### THE TASK
Here are some records; copy every line that holds the word "parts".

### Lines of data
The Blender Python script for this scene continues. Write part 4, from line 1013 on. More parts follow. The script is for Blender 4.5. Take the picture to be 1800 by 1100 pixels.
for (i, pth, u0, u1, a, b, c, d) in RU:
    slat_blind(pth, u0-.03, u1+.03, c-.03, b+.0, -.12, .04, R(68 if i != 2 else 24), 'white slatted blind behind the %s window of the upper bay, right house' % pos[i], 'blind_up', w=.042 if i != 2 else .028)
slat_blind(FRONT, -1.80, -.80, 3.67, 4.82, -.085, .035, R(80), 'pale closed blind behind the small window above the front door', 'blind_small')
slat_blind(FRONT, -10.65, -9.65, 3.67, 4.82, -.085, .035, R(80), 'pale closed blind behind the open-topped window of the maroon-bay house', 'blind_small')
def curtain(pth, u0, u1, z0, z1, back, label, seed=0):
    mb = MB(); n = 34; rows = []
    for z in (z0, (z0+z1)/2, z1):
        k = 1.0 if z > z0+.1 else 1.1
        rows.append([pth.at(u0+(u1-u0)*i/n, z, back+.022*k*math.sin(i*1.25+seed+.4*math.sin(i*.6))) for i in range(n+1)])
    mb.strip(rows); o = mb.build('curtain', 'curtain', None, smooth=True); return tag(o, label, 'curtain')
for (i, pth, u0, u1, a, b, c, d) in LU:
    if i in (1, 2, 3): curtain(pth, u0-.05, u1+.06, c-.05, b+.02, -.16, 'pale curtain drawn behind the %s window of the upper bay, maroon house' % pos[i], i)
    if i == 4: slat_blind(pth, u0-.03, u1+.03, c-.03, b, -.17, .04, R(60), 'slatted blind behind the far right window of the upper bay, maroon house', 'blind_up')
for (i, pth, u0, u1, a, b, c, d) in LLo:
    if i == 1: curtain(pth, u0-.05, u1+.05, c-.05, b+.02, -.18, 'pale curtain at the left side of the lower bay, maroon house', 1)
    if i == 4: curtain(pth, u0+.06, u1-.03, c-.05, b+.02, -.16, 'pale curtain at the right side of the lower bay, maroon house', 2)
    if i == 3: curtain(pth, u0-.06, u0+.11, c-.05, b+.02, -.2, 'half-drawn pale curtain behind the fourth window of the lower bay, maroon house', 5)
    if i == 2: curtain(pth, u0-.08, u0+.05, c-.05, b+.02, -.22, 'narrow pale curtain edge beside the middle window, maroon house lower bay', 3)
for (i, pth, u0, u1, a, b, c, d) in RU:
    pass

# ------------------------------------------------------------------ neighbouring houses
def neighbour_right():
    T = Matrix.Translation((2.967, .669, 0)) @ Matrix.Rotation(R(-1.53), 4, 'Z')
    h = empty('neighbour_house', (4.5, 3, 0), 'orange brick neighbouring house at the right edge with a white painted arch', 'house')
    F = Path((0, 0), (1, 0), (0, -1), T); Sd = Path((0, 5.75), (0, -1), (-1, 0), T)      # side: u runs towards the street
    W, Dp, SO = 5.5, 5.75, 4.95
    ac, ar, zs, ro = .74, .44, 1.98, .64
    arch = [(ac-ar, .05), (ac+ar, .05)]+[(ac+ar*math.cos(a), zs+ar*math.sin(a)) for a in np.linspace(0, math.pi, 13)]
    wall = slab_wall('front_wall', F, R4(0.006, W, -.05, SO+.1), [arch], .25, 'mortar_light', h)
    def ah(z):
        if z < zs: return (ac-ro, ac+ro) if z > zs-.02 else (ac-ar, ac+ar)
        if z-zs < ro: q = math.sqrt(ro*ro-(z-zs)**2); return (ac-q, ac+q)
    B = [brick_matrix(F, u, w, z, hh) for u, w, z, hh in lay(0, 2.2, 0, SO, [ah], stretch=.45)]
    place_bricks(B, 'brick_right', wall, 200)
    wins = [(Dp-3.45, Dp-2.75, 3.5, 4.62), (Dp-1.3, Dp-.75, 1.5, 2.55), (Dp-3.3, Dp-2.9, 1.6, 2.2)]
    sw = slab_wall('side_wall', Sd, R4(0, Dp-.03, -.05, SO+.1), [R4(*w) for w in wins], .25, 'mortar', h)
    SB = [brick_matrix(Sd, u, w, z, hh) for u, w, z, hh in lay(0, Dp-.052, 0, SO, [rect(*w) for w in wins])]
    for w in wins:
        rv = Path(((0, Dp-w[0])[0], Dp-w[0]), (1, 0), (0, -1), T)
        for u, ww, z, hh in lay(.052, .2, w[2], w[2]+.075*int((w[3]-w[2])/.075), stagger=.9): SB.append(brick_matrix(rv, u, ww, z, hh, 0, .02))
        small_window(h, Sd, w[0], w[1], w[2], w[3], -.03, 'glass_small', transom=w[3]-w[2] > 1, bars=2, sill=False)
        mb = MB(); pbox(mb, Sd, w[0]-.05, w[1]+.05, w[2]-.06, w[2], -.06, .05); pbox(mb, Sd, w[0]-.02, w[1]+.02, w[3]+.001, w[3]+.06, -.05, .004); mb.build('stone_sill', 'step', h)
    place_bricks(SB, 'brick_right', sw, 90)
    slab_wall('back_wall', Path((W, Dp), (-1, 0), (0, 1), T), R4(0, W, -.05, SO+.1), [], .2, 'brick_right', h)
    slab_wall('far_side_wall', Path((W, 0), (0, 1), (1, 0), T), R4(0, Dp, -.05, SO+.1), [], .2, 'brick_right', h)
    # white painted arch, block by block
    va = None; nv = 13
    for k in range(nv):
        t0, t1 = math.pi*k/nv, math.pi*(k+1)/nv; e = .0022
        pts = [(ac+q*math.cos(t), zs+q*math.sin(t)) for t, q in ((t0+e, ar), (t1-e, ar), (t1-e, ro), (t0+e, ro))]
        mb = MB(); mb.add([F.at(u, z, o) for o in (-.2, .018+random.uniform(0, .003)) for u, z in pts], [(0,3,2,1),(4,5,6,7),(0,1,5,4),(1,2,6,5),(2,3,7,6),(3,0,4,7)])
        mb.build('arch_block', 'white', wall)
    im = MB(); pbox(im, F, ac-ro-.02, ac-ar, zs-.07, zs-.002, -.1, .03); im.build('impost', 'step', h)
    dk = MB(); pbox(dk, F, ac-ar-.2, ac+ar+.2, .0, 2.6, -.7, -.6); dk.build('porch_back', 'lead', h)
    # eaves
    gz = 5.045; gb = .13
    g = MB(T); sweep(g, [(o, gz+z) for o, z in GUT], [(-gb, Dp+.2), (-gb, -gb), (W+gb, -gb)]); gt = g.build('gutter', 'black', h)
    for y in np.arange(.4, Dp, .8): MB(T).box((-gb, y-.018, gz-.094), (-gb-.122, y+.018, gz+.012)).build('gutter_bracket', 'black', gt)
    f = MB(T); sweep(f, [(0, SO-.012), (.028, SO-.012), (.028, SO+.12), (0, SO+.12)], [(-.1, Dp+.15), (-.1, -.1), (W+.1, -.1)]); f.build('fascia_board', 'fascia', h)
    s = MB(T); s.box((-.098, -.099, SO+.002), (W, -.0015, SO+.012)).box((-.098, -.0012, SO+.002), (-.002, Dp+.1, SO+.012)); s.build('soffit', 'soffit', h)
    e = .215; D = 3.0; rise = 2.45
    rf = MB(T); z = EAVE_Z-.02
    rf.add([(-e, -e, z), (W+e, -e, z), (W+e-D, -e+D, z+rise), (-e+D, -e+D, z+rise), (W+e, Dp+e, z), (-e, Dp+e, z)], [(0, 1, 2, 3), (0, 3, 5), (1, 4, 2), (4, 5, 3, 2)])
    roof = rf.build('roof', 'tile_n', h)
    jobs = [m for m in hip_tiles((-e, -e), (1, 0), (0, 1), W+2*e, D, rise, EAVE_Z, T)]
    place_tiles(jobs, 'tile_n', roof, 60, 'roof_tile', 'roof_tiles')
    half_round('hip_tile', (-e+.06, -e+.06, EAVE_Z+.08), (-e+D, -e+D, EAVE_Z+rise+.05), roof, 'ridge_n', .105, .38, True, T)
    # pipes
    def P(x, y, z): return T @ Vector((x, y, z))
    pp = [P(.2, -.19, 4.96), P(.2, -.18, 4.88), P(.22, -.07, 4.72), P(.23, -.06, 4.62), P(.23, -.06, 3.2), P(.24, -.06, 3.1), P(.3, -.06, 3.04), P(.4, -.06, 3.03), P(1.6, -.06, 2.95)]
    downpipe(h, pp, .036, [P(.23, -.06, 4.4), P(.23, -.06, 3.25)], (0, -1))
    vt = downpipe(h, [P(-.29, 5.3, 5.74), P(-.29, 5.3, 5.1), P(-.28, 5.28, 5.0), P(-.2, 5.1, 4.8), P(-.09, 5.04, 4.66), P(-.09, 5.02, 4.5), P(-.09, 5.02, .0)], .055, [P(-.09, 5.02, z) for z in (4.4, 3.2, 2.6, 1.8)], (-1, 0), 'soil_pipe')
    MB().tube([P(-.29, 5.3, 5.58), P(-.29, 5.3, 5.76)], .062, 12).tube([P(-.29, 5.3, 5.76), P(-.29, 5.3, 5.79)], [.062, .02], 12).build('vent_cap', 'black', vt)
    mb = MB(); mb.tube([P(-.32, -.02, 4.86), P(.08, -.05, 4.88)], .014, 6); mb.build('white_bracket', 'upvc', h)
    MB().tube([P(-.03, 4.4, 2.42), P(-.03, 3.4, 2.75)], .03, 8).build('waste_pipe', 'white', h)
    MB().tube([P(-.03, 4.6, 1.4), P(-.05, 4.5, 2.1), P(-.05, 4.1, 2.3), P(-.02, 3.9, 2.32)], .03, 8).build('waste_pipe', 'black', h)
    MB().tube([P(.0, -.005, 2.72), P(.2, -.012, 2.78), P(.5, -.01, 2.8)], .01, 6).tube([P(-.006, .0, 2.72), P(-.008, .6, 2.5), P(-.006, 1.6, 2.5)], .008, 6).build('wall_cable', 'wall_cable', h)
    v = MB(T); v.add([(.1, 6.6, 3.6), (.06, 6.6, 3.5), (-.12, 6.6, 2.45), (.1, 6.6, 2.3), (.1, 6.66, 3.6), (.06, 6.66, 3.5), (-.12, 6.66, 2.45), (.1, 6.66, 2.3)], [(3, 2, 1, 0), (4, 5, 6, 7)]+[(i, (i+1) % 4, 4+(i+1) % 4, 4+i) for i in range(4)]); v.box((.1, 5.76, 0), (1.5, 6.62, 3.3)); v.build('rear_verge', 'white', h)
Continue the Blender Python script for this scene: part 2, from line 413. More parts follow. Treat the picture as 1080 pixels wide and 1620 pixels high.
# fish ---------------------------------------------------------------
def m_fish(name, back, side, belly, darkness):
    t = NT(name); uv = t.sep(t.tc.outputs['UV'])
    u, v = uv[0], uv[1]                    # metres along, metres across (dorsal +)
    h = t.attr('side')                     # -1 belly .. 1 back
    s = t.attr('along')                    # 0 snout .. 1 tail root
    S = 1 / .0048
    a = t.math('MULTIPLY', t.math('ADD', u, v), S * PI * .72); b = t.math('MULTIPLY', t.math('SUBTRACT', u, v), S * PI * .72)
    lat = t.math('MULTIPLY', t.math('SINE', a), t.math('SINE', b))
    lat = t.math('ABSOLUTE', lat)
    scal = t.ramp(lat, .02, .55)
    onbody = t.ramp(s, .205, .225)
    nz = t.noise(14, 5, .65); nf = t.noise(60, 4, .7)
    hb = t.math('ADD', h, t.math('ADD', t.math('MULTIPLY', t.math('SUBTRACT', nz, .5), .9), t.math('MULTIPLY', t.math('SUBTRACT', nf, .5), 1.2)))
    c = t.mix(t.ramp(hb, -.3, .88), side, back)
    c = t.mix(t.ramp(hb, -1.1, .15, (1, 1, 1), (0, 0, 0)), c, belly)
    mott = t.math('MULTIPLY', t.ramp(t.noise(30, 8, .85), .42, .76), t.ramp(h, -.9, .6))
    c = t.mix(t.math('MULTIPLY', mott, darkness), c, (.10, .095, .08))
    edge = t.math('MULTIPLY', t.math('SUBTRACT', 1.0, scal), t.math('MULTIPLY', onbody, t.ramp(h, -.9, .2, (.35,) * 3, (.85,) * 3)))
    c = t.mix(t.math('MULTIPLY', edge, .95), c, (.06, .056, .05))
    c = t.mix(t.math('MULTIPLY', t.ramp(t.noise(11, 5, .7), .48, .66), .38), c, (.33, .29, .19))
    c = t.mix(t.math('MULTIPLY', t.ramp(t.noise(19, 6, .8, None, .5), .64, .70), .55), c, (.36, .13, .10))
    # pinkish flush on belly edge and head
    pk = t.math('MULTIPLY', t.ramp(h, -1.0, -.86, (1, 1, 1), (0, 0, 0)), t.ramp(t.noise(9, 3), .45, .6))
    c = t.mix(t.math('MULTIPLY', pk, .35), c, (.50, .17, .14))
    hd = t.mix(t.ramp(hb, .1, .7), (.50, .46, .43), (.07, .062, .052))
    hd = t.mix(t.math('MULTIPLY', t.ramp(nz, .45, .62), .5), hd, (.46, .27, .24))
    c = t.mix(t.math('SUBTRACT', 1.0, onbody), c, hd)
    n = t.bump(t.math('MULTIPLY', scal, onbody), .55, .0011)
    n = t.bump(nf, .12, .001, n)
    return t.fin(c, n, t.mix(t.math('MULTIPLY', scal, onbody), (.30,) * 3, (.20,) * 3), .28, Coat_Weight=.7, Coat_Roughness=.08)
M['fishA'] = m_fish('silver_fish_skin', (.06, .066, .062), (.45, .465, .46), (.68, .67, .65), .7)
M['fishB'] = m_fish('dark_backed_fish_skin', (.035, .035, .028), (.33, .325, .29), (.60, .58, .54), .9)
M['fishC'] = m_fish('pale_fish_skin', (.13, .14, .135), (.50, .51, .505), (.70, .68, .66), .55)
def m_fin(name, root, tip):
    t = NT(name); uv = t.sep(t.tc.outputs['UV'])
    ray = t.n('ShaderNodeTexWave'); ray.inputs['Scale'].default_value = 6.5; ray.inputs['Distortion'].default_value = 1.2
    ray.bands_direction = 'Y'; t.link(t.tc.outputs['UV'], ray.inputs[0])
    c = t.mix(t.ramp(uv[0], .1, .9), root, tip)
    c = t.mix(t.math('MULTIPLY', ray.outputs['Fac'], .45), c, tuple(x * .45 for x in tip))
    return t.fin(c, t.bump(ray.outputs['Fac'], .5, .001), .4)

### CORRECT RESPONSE
The Blender Python script for this scene continues. Write part 4, from line 1013 on. More parts follow. The script is for Blender 4.5. Take the picture to be 1800 by 1100 pixels.
Continue the Blender Python script for this scene: part 2, from line 413. More parts follow. Treat the picture as 1080 pixels wide and 1620 pixels high.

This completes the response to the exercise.